> Work instructions:
Each line from the start of the data below through the one containing "so.rotation_euler = sv.to_track_quat('Z', 'Y').to_euler();" must be reproduced exactly.
'''
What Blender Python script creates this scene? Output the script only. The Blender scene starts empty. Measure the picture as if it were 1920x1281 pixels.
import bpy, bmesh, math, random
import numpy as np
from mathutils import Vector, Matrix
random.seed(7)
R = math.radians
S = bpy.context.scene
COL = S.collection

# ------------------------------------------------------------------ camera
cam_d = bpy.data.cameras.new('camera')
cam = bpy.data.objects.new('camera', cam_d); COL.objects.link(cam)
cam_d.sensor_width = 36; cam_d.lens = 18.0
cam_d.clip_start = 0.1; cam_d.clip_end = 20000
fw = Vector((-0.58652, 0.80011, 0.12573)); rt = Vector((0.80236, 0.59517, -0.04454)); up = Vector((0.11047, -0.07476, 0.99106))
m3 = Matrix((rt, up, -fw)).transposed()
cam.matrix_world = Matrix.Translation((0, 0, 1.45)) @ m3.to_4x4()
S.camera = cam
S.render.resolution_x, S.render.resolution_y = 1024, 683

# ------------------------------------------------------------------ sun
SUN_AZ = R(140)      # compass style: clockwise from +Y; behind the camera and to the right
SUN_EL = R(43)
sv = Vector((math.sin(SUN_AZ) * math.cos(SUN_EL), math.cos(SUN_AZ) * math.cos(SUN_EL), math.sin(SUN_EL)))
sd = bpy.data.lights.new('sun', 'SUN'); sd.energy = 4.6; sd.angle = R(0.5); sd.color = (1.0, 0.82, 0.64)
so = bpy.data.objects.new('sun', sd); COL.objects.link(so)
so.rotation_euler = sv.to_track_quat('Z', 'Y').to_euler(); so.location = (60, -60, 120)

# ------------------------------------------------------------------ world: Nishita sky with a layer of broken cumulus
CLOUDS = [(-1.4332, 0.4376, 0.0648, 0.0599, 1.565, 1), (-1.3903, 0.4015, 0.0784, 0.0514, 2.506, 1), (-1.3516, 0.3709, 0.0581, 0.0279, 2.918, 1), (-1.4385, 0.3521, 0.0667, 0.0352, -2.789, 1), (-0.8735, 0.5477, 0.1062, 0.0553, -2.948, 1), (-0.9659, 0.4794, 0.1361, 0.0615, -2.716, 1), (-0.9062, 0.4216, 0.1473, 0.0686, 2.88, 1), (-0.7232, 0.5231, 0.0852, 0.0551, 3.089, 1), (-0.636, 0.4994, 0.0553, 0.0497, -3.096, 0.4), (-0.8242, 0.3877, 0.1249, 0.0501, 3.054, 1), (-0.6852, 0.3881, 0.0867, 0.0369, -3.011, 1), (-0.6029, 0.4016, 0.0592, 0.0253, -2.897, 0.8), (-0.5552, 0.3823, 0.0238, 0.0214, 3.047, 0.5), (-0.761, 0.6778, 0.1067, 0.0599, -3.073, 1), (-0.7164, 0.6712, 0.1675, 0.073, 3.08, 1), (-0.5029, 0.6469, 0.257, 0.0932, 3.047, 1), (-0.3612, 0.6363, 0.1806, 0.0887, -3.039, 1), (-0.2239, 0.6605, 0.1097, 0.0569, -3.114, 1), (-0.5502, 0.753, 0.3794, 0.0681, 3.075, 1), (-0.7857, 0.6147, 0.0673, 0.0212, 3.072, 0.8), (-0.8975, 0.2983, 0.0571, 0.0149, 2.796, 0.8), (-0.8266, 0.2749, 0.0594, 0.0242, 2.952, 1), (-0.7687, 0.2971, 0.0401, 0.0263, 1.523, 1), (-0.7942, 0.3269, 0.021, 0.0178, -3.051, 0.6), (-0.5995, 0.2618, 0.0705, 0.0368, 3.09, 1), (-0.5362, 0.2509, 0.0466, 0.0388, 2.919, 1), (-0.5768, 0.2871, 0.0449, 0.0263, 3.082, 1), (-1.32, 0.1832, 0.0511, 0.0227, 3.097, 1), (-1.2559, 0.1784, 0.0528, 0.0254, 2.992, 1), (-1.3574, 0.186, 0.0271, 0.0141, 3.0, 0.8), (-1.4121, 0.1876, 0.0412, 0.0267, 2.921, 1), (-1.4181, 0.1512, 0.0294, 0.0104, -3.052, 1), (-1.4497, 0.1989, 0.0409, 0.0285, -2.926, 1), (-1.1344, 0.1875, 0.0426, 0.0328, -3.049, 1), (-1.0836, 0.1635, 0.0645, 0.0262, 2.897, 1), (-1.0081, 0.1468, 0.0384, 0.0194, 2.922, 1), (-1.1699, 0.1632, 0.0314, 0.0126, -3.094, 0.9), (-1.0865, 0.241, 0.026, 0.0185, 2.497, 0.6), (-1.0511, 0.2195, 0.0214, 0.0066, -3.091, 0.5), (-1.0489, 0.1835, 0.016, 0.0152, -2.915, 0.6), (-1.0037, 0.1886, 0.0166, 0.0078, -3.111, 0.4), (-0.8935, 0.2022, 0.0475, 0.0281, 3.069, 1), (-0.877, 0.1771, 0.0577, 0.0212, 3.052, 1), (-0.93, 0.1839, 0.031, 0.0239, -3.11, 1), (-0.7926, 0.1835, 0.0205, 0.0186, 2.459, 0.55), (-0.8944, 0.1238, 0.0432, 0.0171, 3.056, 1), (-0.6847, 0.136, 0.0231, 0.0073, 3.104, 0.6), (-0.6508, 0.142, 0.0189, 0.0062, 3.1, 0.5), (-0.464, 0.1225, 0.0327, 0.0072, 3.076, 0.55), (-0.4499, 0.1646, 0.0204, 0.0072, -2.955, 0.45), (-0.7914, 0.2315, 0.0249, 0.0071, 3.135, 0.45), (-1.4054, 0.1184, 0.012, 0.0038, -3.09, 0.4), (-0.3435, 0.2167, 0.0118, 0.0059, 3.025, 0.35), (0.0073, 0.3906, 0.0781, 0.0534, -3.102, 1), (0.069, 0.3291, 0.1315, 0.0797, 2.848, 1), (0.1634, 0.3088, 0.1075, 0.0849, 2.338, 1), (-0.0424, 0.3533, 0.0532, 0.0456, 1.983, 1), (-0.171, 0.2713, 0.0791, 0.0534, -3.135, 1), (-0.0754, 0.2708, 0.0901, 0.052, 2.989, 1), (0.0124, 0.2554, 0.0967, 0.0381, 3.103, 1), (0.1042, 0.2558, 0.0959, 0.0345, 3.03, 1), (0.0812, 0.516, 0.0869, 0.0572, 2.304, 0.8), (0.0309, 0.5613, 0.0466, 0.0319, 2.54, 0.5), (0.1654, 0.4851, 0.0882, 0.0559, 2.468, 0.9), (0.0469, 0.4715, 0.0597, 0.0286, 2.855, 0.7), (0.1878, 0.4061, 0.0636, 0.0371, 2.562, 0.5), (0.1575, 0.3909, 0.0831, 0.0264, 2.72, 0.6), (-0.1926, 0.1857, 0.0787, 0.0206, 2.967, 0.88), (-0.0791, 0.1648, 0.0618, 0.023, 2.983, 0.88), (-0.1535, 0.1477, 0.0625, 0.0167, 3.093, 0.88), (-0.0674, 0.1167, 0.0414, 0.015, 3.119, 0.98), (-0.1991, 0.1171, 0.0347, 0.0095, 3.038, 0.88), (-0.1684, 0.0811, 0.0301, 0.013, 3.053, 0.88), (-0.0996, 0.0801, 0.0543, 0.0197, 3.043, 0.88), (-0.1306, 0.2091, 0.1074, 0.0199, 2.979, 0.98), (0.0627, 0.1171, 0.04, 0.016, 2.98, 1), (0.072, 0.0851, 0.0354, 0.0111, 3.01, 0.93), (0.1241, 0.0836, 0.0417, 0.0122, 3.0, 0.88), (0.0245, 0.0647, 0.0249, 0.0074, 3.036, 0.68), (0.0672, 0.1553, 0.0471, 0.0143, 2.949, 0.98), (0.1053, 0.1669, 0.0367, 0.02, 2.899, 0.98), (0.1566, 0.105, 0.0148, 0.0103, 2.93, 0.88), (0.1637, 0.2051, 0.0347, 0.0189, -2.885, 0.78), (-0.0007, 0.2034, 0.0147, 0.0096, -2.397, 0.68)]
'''
> Written answer:
What Blender Python script creates this scene? Output the script only. The Blender scene starts empty. Measure the picture as if it were 1920x1281 pixels.
import bpy, bmesh, math, random
import numpy as np
from mathutils import Vector, Matrix
random.seed(7)
R = math.radians
S = bpy.context.scene
COL = S.collection

# ------------------------------------------------------------------ camera
cam_d = bpy.data.cameras.new('camera')
cam = bpy.data.objects.new('camera', cam_d); COL.objects.link(cam)
cam_d.sensor_width = 36; cam_d.lens = 18.0
cam_d.clip_start = 0.1; cam_d.clip_end = 20000
fw = Vector((-0.58652, 0.80011, 0.12573)); rt = Vector((0.80236, 0.59517, -0.04454)); up = Vector((0.11047, -0.07476, 0.99106))
m3 = Matrix((rt, up, -fw)).transposed()
cam.matrix_world = Matrix.Translation((0, 0, 1.45)) @ m3.to_4x4()
S.camera = cam
S.render.resolution_x, S.render.resolution_y = 1024, 683

# ------------------------------------------------------------------ sun
SUN_AZ = R(140)      # compass style: clockwise from +Y; behind the camera and to the right
SUN_EL = R(43)
sv = Vector((math.sin(SUN_AZ) * math.cos(SUN_EL), math.cos(SUN_AZ) * math.cos(SUN_EL), math.sin(SUN_EL)))
sd = bpy.data.lights.new('sun', 'SUN'); sd.energy = 4.6; sd.angle = R(0.5); sd.color = (1.0, 0.82, 0.64)
so = bpy.data.objects.new('sun', sd); COL.objects.link(so)
so.rotation_euler = sv.to_track_quat('Z', 'Y').to_euler(); so.location = (60, -60, 120)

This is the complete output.